▶ _Data lines_:
-----

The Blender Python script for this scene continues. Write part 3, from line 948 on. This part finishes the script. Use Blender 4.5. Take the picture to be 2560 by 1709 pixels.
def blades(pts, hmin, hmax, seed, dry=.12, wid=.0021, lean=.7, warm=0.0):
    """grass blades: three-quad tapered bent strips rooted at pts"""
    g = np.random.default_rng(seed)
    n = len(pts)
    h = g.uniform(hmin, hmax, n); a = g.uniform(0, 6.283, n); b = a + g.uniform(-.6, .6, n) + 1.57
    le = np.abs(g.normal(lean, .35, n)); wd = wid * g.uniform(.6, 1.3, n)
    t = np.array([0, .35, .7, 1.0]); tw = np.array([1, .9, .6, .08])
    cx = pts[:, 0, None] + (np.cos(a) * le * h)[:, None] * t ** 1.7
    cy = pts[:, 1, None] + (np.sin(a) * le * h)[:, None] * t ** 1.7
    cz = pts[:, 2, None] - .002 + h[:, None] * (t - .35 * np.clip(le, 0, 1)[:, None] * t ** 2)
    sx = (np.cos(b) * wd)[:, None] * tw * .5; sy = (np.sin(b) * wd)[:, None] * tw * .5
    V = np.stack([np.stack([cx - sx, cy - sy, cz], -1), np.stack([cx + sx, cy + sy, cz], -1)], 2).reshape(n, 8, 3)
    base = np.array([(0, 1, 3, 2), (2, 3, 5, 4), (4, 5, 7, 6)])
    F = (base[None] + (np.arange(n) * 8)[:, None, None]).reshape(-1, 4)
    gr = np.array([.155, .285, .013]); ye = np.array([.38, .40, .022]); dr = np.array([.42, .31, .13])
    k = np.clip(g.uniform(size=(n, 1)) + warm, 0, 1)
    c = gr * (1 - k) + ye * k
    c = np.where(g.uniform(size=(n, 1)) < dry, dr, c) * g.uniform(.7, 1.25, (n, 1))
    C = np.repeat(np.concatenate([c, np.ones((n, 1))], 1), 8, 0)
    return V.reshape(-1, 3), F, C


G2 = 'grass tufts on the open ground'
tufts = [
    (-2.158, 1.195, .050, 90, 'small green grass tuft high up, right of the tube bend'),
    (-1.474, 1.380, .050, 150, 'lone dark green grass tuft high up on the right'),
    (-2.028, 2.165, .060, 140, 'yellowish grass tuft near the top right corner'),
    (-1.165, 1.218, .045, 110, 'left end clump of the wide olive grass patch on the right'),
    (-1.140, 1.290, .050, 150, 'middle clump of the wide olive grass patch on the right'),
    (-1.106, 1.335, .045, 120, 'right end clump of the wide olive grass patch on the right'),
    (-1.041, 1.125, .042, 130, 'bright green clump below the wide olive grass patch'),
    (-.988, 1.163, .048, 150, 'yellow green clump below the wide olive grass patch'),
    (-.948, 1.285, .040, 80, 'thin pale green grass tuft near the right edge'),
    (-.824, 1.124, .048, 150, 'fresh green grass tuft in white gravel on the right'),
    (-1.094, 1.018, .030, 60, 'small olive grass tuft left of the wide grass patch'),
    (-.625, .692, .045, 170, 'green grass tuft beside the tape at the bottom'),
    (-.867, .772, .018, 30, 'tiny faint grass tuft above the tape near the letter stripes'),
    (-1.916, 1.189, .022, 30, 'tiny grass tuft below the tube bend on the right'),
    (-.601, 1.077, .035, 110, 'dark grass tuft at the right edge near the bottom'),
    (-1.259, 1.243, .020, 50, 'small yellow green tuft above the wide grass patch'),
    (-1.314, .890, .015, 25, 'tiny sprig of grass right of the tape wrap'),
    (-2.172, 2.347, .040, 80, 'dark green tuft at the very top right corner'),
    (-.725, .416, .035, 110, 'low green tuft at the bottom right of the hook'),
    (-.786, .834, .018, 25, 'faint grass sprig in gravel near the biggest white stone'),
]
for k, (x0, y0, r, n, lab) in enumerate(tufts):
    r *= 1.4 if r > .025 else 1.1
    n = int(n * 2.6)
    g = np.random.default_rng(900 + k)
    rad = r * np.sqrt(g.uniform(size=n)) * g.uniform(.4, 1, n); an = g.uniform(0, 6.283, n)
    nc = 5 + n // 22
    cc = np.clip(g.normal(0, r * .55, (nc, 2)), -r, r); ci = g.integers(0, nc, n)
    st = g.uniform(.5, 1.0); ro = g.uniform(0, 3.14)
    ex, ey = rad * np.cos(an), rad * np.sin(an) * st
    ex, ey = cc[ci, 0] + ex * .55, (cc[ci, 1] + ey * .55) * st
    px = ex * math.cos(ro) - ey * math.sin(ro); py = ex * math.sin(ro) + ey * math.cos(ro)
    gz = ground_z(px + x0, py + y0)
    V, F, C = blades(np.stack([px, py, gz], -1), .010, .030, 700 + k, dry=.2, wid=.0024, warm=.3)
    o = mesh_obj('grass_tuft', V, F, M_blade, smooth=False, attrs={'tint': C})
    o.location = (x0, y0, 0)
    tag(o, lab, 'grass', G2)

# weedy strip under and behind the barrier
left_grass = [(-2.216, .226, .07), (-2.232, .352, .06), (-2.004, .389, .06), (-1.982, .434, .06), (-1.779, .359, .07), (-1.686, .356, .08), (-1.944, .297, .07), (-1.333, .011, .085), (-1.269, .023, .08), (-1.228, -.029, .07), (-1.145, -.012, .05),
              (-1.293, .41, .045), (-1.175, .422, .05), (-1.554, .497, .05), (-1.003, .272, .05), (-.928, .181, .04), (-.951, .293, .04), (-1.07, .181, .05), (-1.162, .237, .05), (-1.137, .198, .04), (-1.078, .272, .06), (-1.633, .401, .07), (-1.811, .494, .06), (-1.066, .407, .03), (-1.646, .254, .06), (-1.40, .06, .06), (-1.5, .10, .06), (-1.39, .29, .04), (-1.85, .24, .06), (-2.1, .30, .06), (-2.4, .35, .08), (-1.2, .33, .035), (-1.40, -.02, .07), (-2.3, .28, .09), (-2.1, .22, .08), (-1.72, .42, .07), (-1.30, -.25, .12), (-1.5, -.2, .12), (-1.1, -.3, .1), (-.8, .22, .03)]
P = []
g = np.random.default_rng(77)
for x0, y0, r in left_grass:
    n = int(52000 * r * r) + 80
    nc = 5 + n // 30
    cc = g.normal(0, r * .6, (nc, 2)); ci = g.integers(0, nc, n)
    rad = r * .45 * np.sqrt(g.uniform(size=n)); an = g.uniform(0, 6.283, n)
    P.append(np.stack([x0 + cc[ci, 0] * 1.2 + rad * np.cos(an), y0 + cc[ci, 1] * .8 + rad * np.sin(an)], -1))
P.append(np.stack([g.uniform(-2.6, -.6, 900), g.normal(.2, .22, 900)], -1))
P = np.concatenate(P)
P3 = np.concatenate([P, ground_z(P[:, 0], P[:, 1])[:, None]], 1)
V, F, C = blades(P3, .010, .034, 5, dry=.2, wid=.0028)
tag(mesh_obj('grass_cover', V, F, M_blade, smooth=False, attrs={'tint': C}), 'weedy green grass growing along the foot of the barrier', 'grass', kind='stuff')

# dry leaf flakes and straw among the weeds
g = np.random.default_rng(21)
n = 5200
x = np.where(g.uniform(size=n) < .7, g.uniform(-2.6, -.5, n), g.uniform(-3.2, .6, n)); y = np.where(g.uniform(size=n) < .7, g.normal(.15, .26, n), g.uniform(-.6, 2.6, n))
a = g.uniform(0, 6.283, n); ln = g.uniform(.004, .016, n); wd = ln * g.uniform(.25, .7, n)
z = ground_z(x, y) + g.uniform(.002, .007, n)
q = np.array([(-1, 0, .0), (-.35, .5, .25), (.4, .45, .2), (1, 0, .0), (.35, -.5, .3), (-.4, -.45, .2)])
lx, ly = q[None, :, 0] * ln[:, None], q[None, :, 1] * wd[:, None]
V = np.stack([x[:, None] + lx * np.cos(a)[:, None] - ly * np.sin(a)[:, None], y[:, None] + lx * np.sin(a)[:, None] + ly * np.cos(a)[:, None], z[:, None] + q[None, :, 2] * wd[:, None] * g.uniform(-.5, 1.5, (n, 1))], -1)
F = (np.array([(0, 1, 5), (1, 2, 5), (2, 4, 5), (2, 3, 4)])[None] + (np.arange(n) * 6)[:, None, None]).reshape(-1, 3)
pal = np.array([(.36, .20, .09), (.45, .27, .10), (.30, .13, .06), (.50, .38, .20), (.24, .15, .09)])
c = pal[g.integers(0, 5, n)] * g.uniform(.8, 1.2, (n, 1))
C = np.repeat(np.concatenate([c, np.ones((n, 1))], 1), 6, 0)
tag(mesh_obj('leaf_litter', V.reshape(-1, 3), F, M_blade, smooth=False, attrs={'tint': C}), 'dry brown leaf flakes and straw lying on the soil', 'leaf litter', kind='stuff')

-----

▶ _Task details_: In the listing above, reproduce the first line and each one after it through the line that contains "return V.reshape(-1, 3), F, C".

▶ _Solved problem_:
The Blender Python script for this scene continues. Write part 3, from line 948 on. This part finishes the script. Use Blender 4.5. Take the picture to be 2560 by 1709 pixels.
def blades(pts, hmin, hmax, seed, dry=.12, wid=.0021, lean=.7, warm=0.0):
    """grass blades: three-quad tapered bent strips rooted at pts"""
    g = np.random.default_rng(seed)
    n = len(pts)
    h = g.uniform(hmin, hmax, n); a = g.uniform(0, 6.283, n); b = a + g.uniform(-.6, .6, n) + 1.57
    le = np.abs(g.normal(lean, .35, n)); wd = wid * g.uniform(.6, 1.3, n)
    t = np.array([0, .35, .7, 1.0]); tw = np.array([1, .9, .6, .08])
    cx = pts[:, 0, None] + (np.cos(a) * le * h)[:, None] * t ** 1.7
    cy = pts[:, 1, None] + (np.sin(a) * le * h)[:, None] * t ** 1.7
    cz = pts[:, 2, None] - .002 + h[:, None] * (t - .35 * np.clip(le, 0, 1)[:, None] * t ** 2)
    sx = (np.cos(b) * wd)[:, None] * tw * .5; sy = (np.sin(b) * wd)[:, None] * tw * .5
    V = np.stack([np.stack([cx - sx, cy - sy, cz], -1), np.stack([cx + sx, cy + sy, cz], -1)], 2).reshape(n, 8, 3)
    base = np.array([(0, 1, 3, 2), (2, 3, 5, 4), (4, 5, 7, 6)])
    F = (base[None] + (np.arange(n) * 8)[:, None, None]).reshape(-1, 4)
    gr = np.array([.155, .285, .013]); ye = np.array([.38, .40, .022]); dr = np.array([.42, .31, .13])
    k = np.clip(g.uniform(size=(n, 1)) + warm, 0, 1)
    c = gr * (1 - k) + ye * k
    c = np.where(g.uniform(size=(n, 1)) < dry, dr, c) * g.uniform(.7, 1.25, (n, 1))
    C = np.repeat(np.concatenate([c, np.ones((n, 1))], 1), 8, 0)
    return V.reshape(-1, 3), F, C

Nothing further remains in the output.